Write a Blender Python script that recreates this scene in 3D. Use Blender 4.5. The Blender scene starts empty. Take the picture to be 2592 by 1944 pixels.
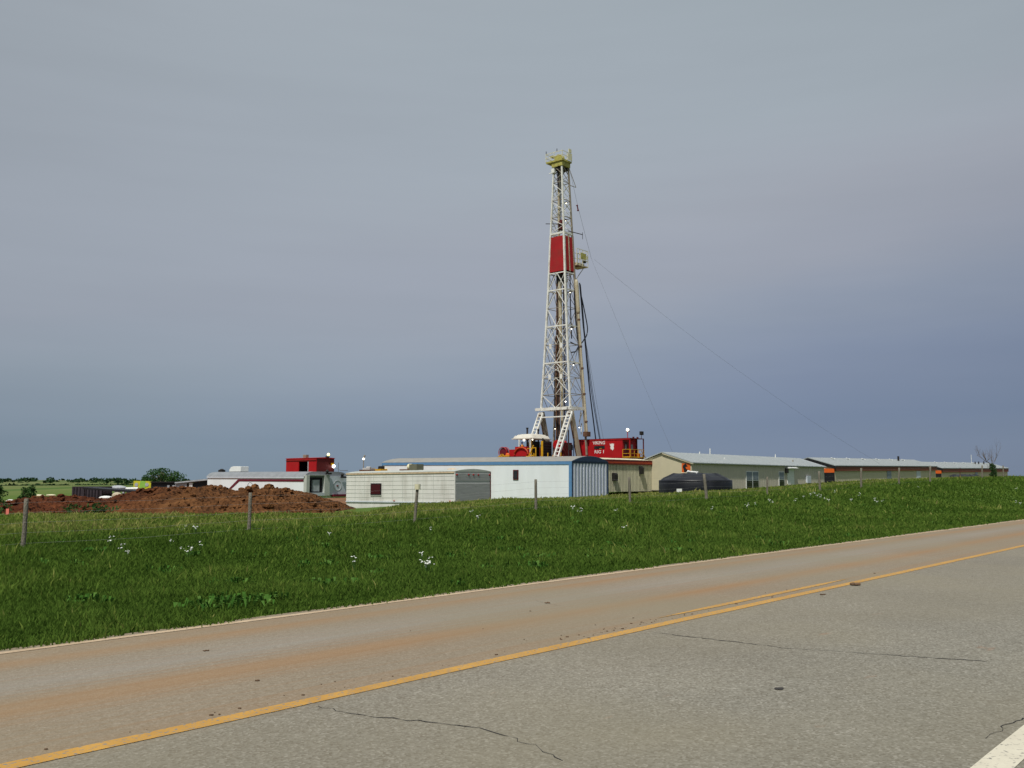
import bpy, bmesh, math, random
import numpy as np
from mathutils import Vector, Matrix
random.seed(7); rng = np.random.default_rng(11)
R = math.radians
SC = bpy.context.scene
COL = SC.collection

# ------------------------------------------------------------------ camera
F, CX, CY = 2400.0, 1296.0, 972.0
PITCH = math.atan(246.0/F)
EYE = 1.55
cam_d = bpy.data.cameras.new('camera'); cam = bpy.data.objects.new('camera', cam_d); COL.objects.link(cam)
cam.location = (0, 0, EYE); cam.rotation_euler = (R(90)+PITCH, 0, 0)
cam_d.sensor_width = 36; cam_d.lens = 36*F/2592; cam_d.clip_start = .1; cam_d.clip_end = 20000
SC.camera = cam
SC.view_settings.view_transform = 'Standard'; SC.view_settings.look = 'None'
SC.view_settings.exposure = 0.0; SC.view_settings.gamma = 1

TH = R(40.3)                              # heading of the road, right of the view
U = Vector((math.sin(TH), math.cos(TH), 0)); V = Vector((-math.cos(TH), math.sin(TH), 0))
ROT = math.pi/2 - TH

# ------------------------------------------------------------------ light
TOSUN = (U*-.50 + V*-.15 + Vector((0, 0, .84))).normalized()
EL = math.asin(TOSUN.z); AZ = math.atan2(TOSUN.x, TOSUN.y)
sun_d = bpy.data.lights.new('sun', 'SUN'); sun = bpy.data.objects.new('sun', sun_d); COL.objects.link(sun)
sun_d.energy = 3.9; sun_d.angle = R(2.0); sun_d.color = (1, .965, .89)
sun.rotation_euler = (-TOSUN).to_track_quat('-Z', 'Y').to_euler()

world = bpy.data.worlds.new('World'); SC.world = world; world.use_nodes = True
def build_world():
    nt = world.node_tree; N = nt.nodes; L = nt.links; N.clear()
    out = N.new('ShaderNodeOutputWorld'); bg = N.new('ShaderNodeBackground'); L.new(bg.outputs[0], out.inputs[0])
    sky = N.new('ShaderNodeTexSky'); sky.sky_type = 'NISHITA'; sky.sun_disc = False
    sky.sun_elevation = EL; sky.sun_rotation = AZ
    tc = N.new('ShaderNodeTexCoord'); sep = N.new('ShaderNodeSeparateXYZ'); L.new(tc.outputs['Generated'], sep.inputs[0])
    # streaky overcast: noise stretched sideways
    mp = N.new('ShaderNodeMapping'); mp.inputs['Scale'].default_value = (1.1, 1.1, 6.5)
    mp.inputs['Rotation'].default_value = (0, R(-4), 0)
    L.new(tc.outputs['Generated'], mp.inputs[0])
    n1 = N.new('ShaderNodeTexNoise'); n1.inputs['Scale'].default_value = 1.5; n1.inputs['Detail'].default_value = 5
    n1.inputs['Roughness'].default_value = .5
    L.new(mp.outputs[0], n1.inputs[0])
    def M(op, a, b=None, c=None):
        m = N.new('ShaderNodeMath'); m.operation = op
        for i, v in enumerate((a, b, c)):
            if v is None: continue
            if isinstance(v, (int, float)): m.inputs[i].default_value = v
            else: L.new(v, m.inputs[i])
        return m.outputs[0]
    # t = z + wobble + tilt: the dark bank stands higher on the right
    wob = M('MULTIPLY', M('SUBTRACT', n1.outputs[0], .5), .11)
    fade = M('MINIMUM', M('MULTIPLY', M('ABSOLUTE', sep.outputs[2]), 6), 1.0)
    t = M('ADD', M('ADD', sep.outputs[2], M('MULTIPLY', wob, fade)), M('MULTIPLY', M('MULTIPLY', sep.outputs[0], -.12), fade))
    def ramp(stops, fac):
        r = N.new('ShaderNodeValToRGB'); e = r.color_ramp.elements
        while len(e) > 1: e.remove(e[-1])
        for i, (p, c) in enumerate(stops):
            if i == 0: el = e[0]; el.position = p
            else: el = e.new(p)
            el.color = tuple(srgb(v) for v in c) + (1,)
        L.new(fac, r.inputs[0]); return r.outputs[0]
    right = ramp([(0, (116, 131, 155)), (.05, (112, 127, 154)), (.09, (122, 134, 158)), (.14, (140, 149, 166)), (.19, (154, 159, 171)), (.25, (160, 165, 175)),
                  (.34, (160, 169, 177)), (.45, (158, 168, 175)), (.8, (165, 172, 178)), (1, (168, 174, 180))], t)
    left = ramp([(0, (121, 140, 156)), (.05, (121, 138, 156)), (.09, (131, 145, 161)), (.15, (143, 154, 167)), (.21, (153, 160, 172)),
                 (.30, (158, 165, 175)), (.45, (158, 166, 174)), (.8, (165, 172, 178)), (1, (168, 174, 180))], t)
    mx = N.new('ShaderNodeMix'); mx.data_type = 'RGBA'
    fx = M('ADD', M('MULTIPLY', sep.outputs[0], 1.5), .55); fxc = M('MINIMUM', M('MAXIMUM', fx, 0.0), 1.0)
    L.new(fxc, mx.inputs['Factor']); L.new(left, mx.inputs[6]); L.new(right, mx.inputs[7])
    n2 = N.new('ShaderNodeTexNoise'); n2.inputs['Scale'].default_value = 2.2; n2.inputs['Detail'].default_value = 6
    mp2 = N.new('ShaderNodeMapping'); mp2.inputs['Scale'].default_value = (1, 1, 9); mp2.inputs['Rotation'].default_value = (0, R(6), 0)
    L.new(tc.outputs['Generated'], mp2.inputs[0]); L.new(mp2.outputs[0], n2.inputs[0])
    gain = M('MULTIPLY', M('ADD', M('MULTIPLY', n2.outputs[0], .16), .92), M('SUBTRACT', 1.01, M('MULTIPLY', M('MULTIPLY', M('ADD', sep.outputs[0], .02), M('ADD', sep.outputs[0], .02)), .42)))
    mul = N.new('ShaderNodeMix'); mul.data_type = 'RGBA'; mul.blend_type = 'MULTIPLY'; mul.inputs['Factor'].default_value = 1
    L.new(mx.outputs[2], mul.inputs[6])
    cb = N.new('ShaderNodeCombineColor')
    for i in range(3): L.new(gain, cb.inputs[i])
    L.new(cb.outputs[0], mul.inputs[7])
    # thin share of the clear sky behind the cloud
    sc = N.new('ShaderNodeVectorMath'); sc.operation = 'SCALE'; L.new(sky.outputs[0], sc.inputs[0]); sc.inputs['Scale'].default_value = .006
    ad = N.new('ShaderNodeVectorMath'); ad.operation = 'ADD'; L.new(mul.outputs[2], ad.inputs[0]); L.new(sc.outputs[0], ad.inputs[1])
    L.new(ad.outputs[0], bg.inputs[0]); bg.inputs[1].default_value = 1.0
def srgb(v):
    v /= 255.; return v/12.92 if v <= .04045 else ((v+.055)/1.055)**2.4
build_world()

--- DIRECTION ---
Print the listing above in full, exactly as written. Omit any pictures.

--- RESPONSE BELOW ---
Write a Blender Python script that recreates this scene in 3D. Use Blender 4.5. The Blender scene starts empty. Take the picture to be 2592 by 1944 pixels.
import bpy, bmesh, math, random
import numpy as np
from mathutils import Vector, Matrix
random.seed(7); rng = np.random.default_rng(11)
R = math.radians
SC = bpy.context.scene
COL = SC.collection

# ------------------------------------------------------------------ camera
F, CX, CY = 2400.0, 1296.0, 972.0
PITCH = math.atan(246.0/F)
EYE = 1.55
cam_d = bpy.data.cameras.new('camera'); cam = bpy.data.objects.new('camera', cam_d); COL.objects.link(cam)
cam.location = (0, 0, EYE); cam.rotation_euler = (R(90)+PITCH, 0, 0)
cam_d.sensor_width = 36; cam_d.lens = 36*F/2592; cam_d.clip_start = .1; cam_d.clip_end = 20000
SC.camera = cam
SC.view_settings.view_transform = 'Standard'; SC.view_settings.look = 'None'
SC.view_settings.exposure = 0.0; SC.view_settings.gamma = 1

TH = R(40.3)                              # heading of the road, right of the view
U = Vector((math.sin(TH), math.cos(TH), 0)); V = Vector((-math.cos(TH), math.sin(TH), 0))
ROT = math.pi/2 - TH

# ------------------------------------------------------------------ light
TOSUN = (U*-.50 + V*-.15 + Vector((0, 0, .84))).normalized()
EL = math.asin(TOSUN.z); AZ = math.atan2(TOSUN.x, TOSUN.y)
sun_d = bpy.data.lights.new('sun', 'SUN'); sun = bpy.data.objects.new('sun', sun_d); COL.objects.link(sun)
sun_d.energy = 3.9; sun_d.angle = R(2.0); sun_d.color = (1, .965, .89)
sun.rotation_euler = (-TOSUN).to_track_quat('-Z', 'Y').to_euler()

world = bpy.data.worlds.new('World'); SC.world = world; world.use_nodes = True
def build_world():
    nt = world.node_tree; N = nt.nodes; L = nt.links; N.clear()
    out = N.new('ShaderNodeOutputWorld'); bg = N.new('ShaderNodeBackground'); L.new(bg.outputs[0], out.inputs[0])
    sky = N.new('ShaderNodeTexSky'); sky.sky_type = 'NISHITA'; sky.sun_disc = False
    sky.sun_elevation = EL; sky.sun_rotation = AZ
    tc = N.new('ShaderNodeTexCoord'); sep = N.new('ShaderNodeSeparateXYZ'); L.new(tc.outputs['Generated'], sep.inputs[0])
    # streaky overcast: noise stretched sideways
    mp = N.new('ShaderNodeMapping'); mp.inputs['Scale'].default_value = (1.1, 1.1, 6.5)
    mp.inputs['Rotation'].default_value = (0, R(-4), 0)
    L.new(tc.outputs['Generated'], mp.inputs[0])
    n1 = N.new('ShaderNodeTexNoise'); n1.inputs['Scale'].default_value = 1.5; n1.inputs['Detail'].default_value = 5
    n1.inputs['Roughness'].default_value = .5
    L.new(mp.outputs[0], n1.inputs[0])
    def M(op, a, b=None, c=None):
        m = N.new('ShaderNodeMath'); m.operation = op
        for i, v in enumerate((a, b, c)):
            if v is None: continue
            if isinstance(v, (int, float)): m.inputs[i].default_value = v
            else: L.new(v, m.inputs[i])
        return m.outputs[0]
    # t = z + wobble + tilt: the dark bank stands higher on the right
    wob = M('MULTIPLY', M('SUBTRACT', n1.outputs[0], .5), .11)
    fade = M('MINIMUM', M('MULTIPLY', M('ABSOLUTE', sep.outputs[2]), 6), 1.0)
    t = M('ADD', M('ADD', sep.outputs[2], M('MULTIPLY', wob, fade)), M('MULTIPLY', M('MULTIPLY', sep.outputs[0], -.12), fade))
    def ramp(stops, fac):
        r = N.new('ShaderNodeValToRGB'); e = r.color_ramp.elements
        while len(e) > 1: e.remove(e[-1])
        for i, (p, c) in enumerate(stops):
            if i == 0: el = e[0]; el.position = p
            else: el = e.new(p)
            el.color = tuple(srgb(v) for v in c) + (1,)
        L.new(fac, r.inputs[0]); return r.outputs[0]
    right = ramp([(0, (116, 131, 155)), (.05, (112, 127, 154)), (.09, (122, 134, 158)), (.14, (140, 149, 166)), (.19, (154, 159, 171)), (.25, (160, 165, 175)),
                  (.34, (160, 169, 177)), (.45, (158, 168, 175)), (.8, (165, 172, 178)), (1, (168, 174, 180))], t)
    left = ramp([(0, (121, 140, 156)), (.05, (121, 138, 156)), (.09, (131, 145, 161)), (.15, (143, 154, 167)), (.21, (153, 160, 172)),
                 (.30, (158, 165, 175)), (.45, (158, 166, 174)), (.8, (165, 172, 178)), (1, (168, 174, 180))], t)
    mx = N.new('ShaderNodeMix'); mx.data_type = 'RGBA'
    fx = M('ADD', M('MULTIPLY', sep.outputs[0], 1.5), .55); fxc = M('MINIMUM', M('MAXIMUM', fx, 0.0), 1.0)
    L.new(fxc, mx.inputs['Factor']); L.new(left, mx.inputs[6]); L.new(right, mx.inputs[7])
    n2 = N.new('ShaderNodeTexNoise'); n2.inputs['Scale'].default_value = 2.2; n2.inputs['Detail'].default_value = 6
    mp2 = N.new('ShaderNodeMapping'); mp2.inputs['Scale'].default_value = (1, 1, 9); mp2.inputs['Rotation'].default_value = (0, R(6), 0)
    L.new(tc.outputs['Generated'], mp2.inputs[0]); L.new(mp2.outputs[0], n2.inputs[0])
    gain = M('MULTIPLY', M('ADD', M('MULTIPLY', n2.outputs[0], .16), .92), M('SUBTRACT', 1.01, M('MULTIPLY', M('MULTIPLY', M('ADD', sep.outputs[0], .02), M('ADD', sep.outputs[0], .02)), .42)))
    mul = N.new('ShaderNodeMix'); mul.data_type = 'RGBA'; mul.blend_type = 'MULTIPLY'; mul.inputs['Factor'].default_value = 1
    L.new(mx.outputs[2], mul.inputs[6])
    cb = N.new('ShaderNodeCombineColor')
    for i in range(3): L.new(gain, cb.inputs[i])
    L.new(cb.outputs[0], mul.inputs[7])
    # thin share of the clear sky behind the cloud
    sc = N.new('ShaderNodeVectorMath'); sc.operation = 'SCALE'; L.new(sky.outputs[0], sc.inputs[0]); sc.inputs['Scale'].default_value = .006
    ad = N.new('ShaderNodeVectorMath'); ad.operation = 'ADD'; L.new(mul.outputs[2], ad.inputs[0]); L.new(sc.outputs[0], ad.inputs[1])
    L.new(ad.outputs[0], bg.inputs[0]); bg.inputs[1].default_value = 1.0
def srgb(v):
    v /= 255.; return v/12.92 if v <= .04045 else ((v+.055)/1.055)**2.4
build_world()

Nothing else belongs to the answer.